§ Task brief
It is required that the lines from the top of the listing through the line with "so.rotation_euler = (-LDIR).to_track_quat('Z', 'Y').to_euler()" be reproduced exactly, excluding pictures.

● ● ● ● ●

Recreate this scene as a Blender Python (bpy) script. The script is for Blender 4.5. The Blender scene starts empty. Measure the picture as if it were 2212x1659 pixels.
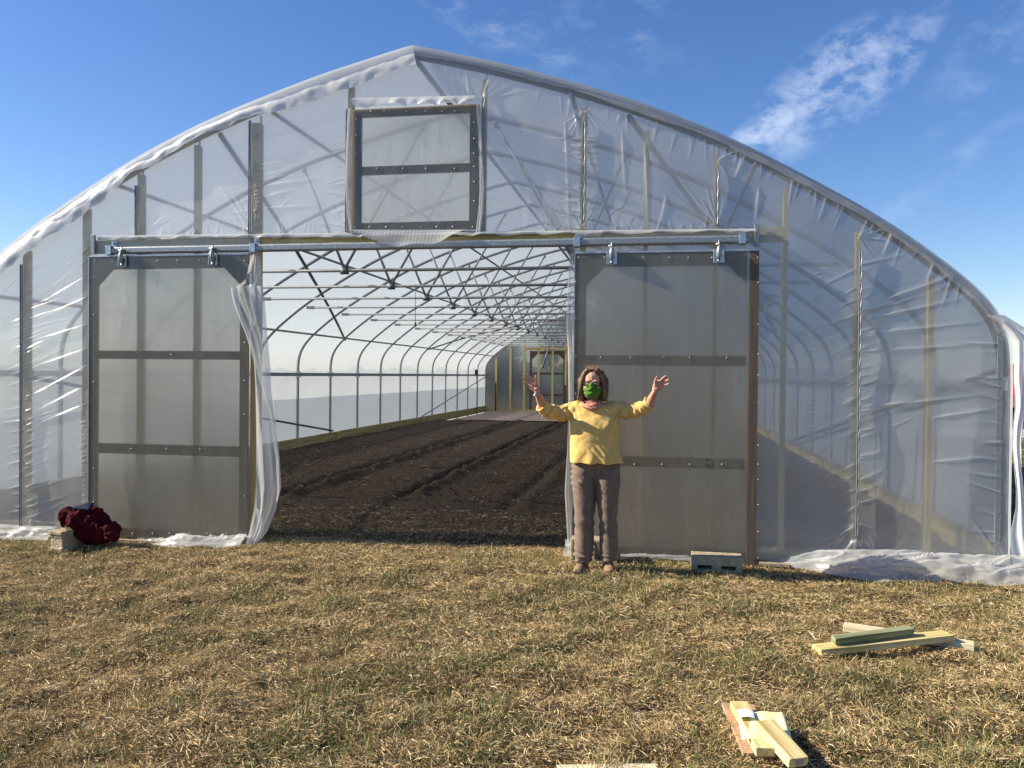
import bpy, math, random
import numpy as np
from mathutils import Vector, Matrix, Euler
from math import sin, cos, pi, radians, atan, tan, sqrt, exp

# ------------------------------------------------------------------ camera, sky, sun, exposure
sc = bpy.context.scene
FPX, PSI, PITCH, ROLL = 1800.0, radians(9.96), atan(20.5/1800), radians(0.55)
CAMH = 1.6
R3 = Matrix.Rotation(PSI, 3, 'Z') @ Matrix.Rotation(pi/2-PITCH, 3, 'X') @ Matrix.Rotation(ROLL, 3, 'Z')
cam = bpy.data.cameras.new('camera'); cam_o = bpy.data.objects.new('camera', cam)
sc.collection.objects.link(cam_o)
cam_o.matrix_world = Matrix.Translation((0, 0, CAMH)) @ R3.to_4x4()
cam.sensor_width = 36; cam.lens = 36*FPX/2212
cam.clip_start = 0.05; cam.clip_end = 6000
sc.camera = cam_o

SUN_EL, SUN_AZ = radians(31), radians(6.5)      # light travels towards +X, a little towards +Y, and down
LDIR = Vector((cos(SUN_EL)*cos(SUN_AZ), cos(SUN_EL)*sin(SUN_AZ), -sin(SUN_EL)))
sl = bpy.data.lights.new('sun', 'SUN'); sl.energy = 5.0; sl.angle = radians(0.55); sl.color = (1.0, .905, .74)
so = bpy.data.objects.new('sun', sl); sc.collection.objects.link(so)
so.rotation_euler = (-LDIR).to_track_quat('Z', 'Y').to_euler()

world = bpy.data.worlds.new('World'); sc.world = world; world.use_nodes = True
wn, wl = world.node_tree.nodes, world.node_tree.links
wn.clear()
def N(t, nodes=wn, **k):
    n = nodes.new(t)
    for a, b in k.items(): setattr(n, a, b)
    return n
sky = N('ShaderNodeTexSky', sky_type='NISHITA', sun_disc=False)
sky.sun_elevation = SUN_EL
toward = -LDIR
sky.sun_rotation = math.atan2(toward.x, toward.y)
sky.altitude = 300; sky.air_density = 1.0; sky.dust_density = 0.35; sky.ozone_density = 2.4
hs = N('ShaderNodeHueSaturation'); hs.inputs['Hue'].default_value = .508; hs.inputs['Saturation'].default_value = 1.24; hs.inputs['Value'].default_value = 1.0
wl.new(sky.outputs[0], hs.inputs['Color'])
tintm = N('ShaderNodeMixRGB', blend_type='MULTIPLY'); tintm.inputs[0].default_value = 1; tintm.inputs[2].default_value = (1.0, .975, 1.02, 1); wl.new(hs.outputs[0], tintm.inputs[1])
# cirrus: wisps on a high plane, from the view direction
tc = N('ShaderNodeTexCoord'); sep = N('ShaderNodeSeparateXYZ'); wl.new(tc.outputs['Generated'], sep.inputs[0])
def M_(op, a, b=None, c=None):
    n = N('ShaderNodeMath', operation=op)
    for i, v in enumerate((a, b, c)):
        if v is None: continue
        if isinstance(v, (int, float)): n.inputs[i].default_value = v
        else: wl.new(v, n.inputs[i])
    return n.outputs[0]
# azimuth / elevation of the direction
az = M_('ARCTAN2', sep.outputs[0], sep.outputs[1]); el = M_('ARCSINE', sep.outputs[2])
cmb = N('ShaderNodeCombineXYZ'); wl.new(az, cmb.inputs[0]); wl.new(el, cmb.inputs[1])
def rotmap(ang, sx, sy, seed):
    m = N('ShaderNodeMapping'); m.inputs['Rotation'].default_value = (0, 0, ang); m.inputs['Scale'].default_value = (sx, sy, 1)
    m.inputs['Location'].default_value = (seed, seed*.7, 0); 
    wl.new(cmb.outputs[0], m.inputs['Vector']); return m.outputs[0]
def noise_w(vec, scale, detail, rough, dist):
    n = N('ShaderNodeTexNoise'); n.inputs['Scale'].default_value = scale; n.inputs['Detail'].default_value = detail
    n.inputs['Roughness'].default_value = rough; n.inputs['Distortion'].default_value = dist
    wl.new(vec, n.inputs['Vector']); return n.outputs['Fac']
def blob(a0, e0, ra, re, rot):
    da = M_('SUBTRACT', az, a0); de = M_('SUBTRACT', el, e0)
    u = M_('ADD', M_('MULTIPLY', da, cos(rot)/ra), M_('MULTIPLY', de, sin(rot)/ra))
    v = M_('SUBTRACT', M_('MULTIPLY', de, cos(rot)/re), M_('MULTIPLY', da, sin(rot)/re))
    r2 = M_('ADD', M_('MULTIPLY', u, u), M_('MULTIPLY', v, v))
    return M_('MAXIMUM', M_('SUBTRACT', 1.0, r2), 0.0)
nw1 = noise_w(rotmap(-.75, 3.6, 6.2, 1.3), 5.2, 14, .66, .22)
nw2 = noise_w(rotmap(.5, 3.2, 6.4, 4.1), 4.6, 14, .64, .22)
def wisp(nz, b, lo, gain):
    return M_('MULTIPLY', M_('MULTIPLY', M_('MAXIMUM', M_('SUBTRACT', nz, lo), 0.0), gain), b)
CLOUDS_AT = []
def dir_of(px, py):
    d = (R3 @ Vector(((px-1106)/FPX, -(py-829.5)/FPX, -1))).normalized()
    return math.atan2(d.x, d.y), math.asin(d.z)
terms = []
for (px, py, ra, re, rot, nz, lo, gain) in [
        (1755, 215, .115, .048, .72, nw1, .42, 4.2), (1640, 285, .045, .020, .5, nw1, .33, 5.0),
        (1930, 150, .085, .022, .85, nw1, .44, 3.4), (1855, 120, .08, .035, .4, nw1, .45, 2.4),
        (1040, 40, .14, .030, -.45, nw2, .45, 1.4), (1370, 25, .06, .05, .2, nw2, .45, 1.1), (1200, 60, .20, .08, -.3, nw2, .50, .8),
        (2150, 55, .10, .022, .75, nw1, .43, 1.3), (2130, 170, .10, .02, .75, nw1, .46, 1.0), (2010, 400, .14, .02, .6, nw1, .44, .9)]:
    a0, e0 = dir_of(px, py)
    terms.append(wisp(nz, blob(a0, e0, ra, re, rot), lo, gain))
cov = terms[0]
for t in terms[1:]: cov = M_('ADD', cov, t)
cov = M_('MULTIPLY', M_('SUBTRACT', 1.0, M_('POWER', 2.718, M_('MULTIPLY', cov, -.75))), .54)
mixc = N('ShaderNodeMixRGB'); wl.new(cov, mixc.inputs[0]); wl.new(tintm.outputs[0], mixc.inputs[1]); mixc.inputs[2].default_value = (8.2, 8.6, 9.6, 1)
bg = N('ShaderNodeBackground'); bg.inputs['Strength'].default_value = 0.082
wl.new(mixc.outputs[0], bg.inputs['Color'])
wo = N('ShaderNodeOutputWorld'); wl.new(bg.outputs[0], wo.inputs[0])
sc.view_settings.view_transform = 'Standard'; sc.view_settings.look = 'None'
sc.view_settings.exposure = 0.95; sc.view_settings.gamma = 1.0
cy = sc.cycles
cy.use_denoising = True; cy.max_bounces = 10; cy.diffuse_bounces = 4; cy.transmission_bounces = 8
cy.transparent_max_bounces = 32; cy.glossy_bounces = 3; cy.caustics_reflective = False; cy.caustics_refractive = False
cy.sample_clamp_indirect = 8

# ------------------------------------------------------------------ helpers
rng = np.random.default_rng(7); random.seed(7)
Y0 = 7.4                         # plane of the front end wall
XC = -2.244                      # greenhouse centre line
PITCHY = 1.72                    # hoop spacing
NH = 17
YEND = Y0 + PITCHY*(NH-1)
HALF = 5.07
CAMV = Vector((0, 0, CAMH))
def ray(x, y): return R3 @ Vector(((x-1106)/FPX, -(y-829.5)/FPX, -1))
def onY(x, y, Y=Y0):
    d = ray(x, y); return CAMV + d*(Y/d.y)
def onX(x, y, X):
    d = ray(x, y); return CAMV + d*(X/d.x)
def gnd(x, y, z=0.0):
    d = ray(x, y); return CAMV + d*((z-CAMH)/d.z)
def lerp(a, b, t): return a+(b-a)*t
def sst(a, b, x):
    t = np.clip((x-a)/(b-a), 0, 1); return t*t*(3-2*t)

_P = rng.random((256, 256))
def vnoise(x, y):
    x = np.asarray(x, float); y = np.asarray(y, float)
    xi = np.floor(x).astype(int); yi = np.floor(y).astype(int)
    fx = x-xi; fy = y-yi; fx = fx*fx*(3-2*fx); fy = fy*fy*(3-2*fy)
    a = _P[xi & 255, yi & 255]; b = _P[(xi+1) & 255, yi & 255]; c = _P[xi & 255, (yi+1) & 255]; d = _P[(xi+1) & 255, (yi+1) & 255]
    return (a*(1-fx)+b*fx)*(1-fy)+(c*(1-fx)+d*fx)*fy
def fbm(x, y, o=4, g=.5):
    s = 0; a = 1; t = 0
    for i in range(o):
        s = s + a*vnoise(x*2**i+i*17.3, y*2**i+i*9.1); t += a; a *= g
    return s/t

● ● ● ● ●

§ Correct answer
Recreate this scene as a Blender Python (bpy) script. The script is for Blender 4.5. The Blender scene starts empty. Measure the picture as if it were 2212x1659 pixels.
import bpy, math, random
import numpy as np
from mathutils import Vector, Matrix, Euler
from math import sin, cos, pi, radians, atan, tan, sqrt, exp

# ------------------------------------------------------------------ camera, sky, sun, exposure
sc = bpy.context.scene
FPX, PSI, PITCH, ROLL = 1800.0, radians(9.96), atan(20.5/1800), radians(0.55)
CAMH = 1.6
R3 = Matrix.Rotation(PSI, 3, 'Z') @ Matrix.Rotation(pi/2-PITCH, 3, 'X') @ Matrix.Rotation(ROLL, 3, 'Z')
cam = bpy.data.cameras.new('camera'); cam_o = bpy.data.objects.new('camera', cam)
sc.collection.objects.link(cam_o)
cam_o.matrix_world = Matrix.Translation((0, 0, CAMH)) @ R3.to_4x4()
cam.sensor_width = 36; cam.lens = 36*FPX/2212
cam.clip_start = 0.05; cam.clip_end = 6000
sc.camera = cam_o

SUN_EL, SUN_AZ = radians(31), radians(6.5)      # light travels towards +X, a little towards +Y, and down
LDIR = Vector((cos(SUN_EL)*cos(SUN_AZ), cos(SUN_EL)*sin(SUN_AZ), -sin(SUN_EL)))
sl = bpy.data.lights.new('sun', 'SUN'); sl.energy = 5.0; sl.angle = radians(0.55); sl.color = (1.0, .905, .74)
so = bpy.data.objects.new('sun', sl); sc.collection.objects.link(so)
so.rotation_euler = (-LDIR).to_track_quat('Z', 'Y').to_euler()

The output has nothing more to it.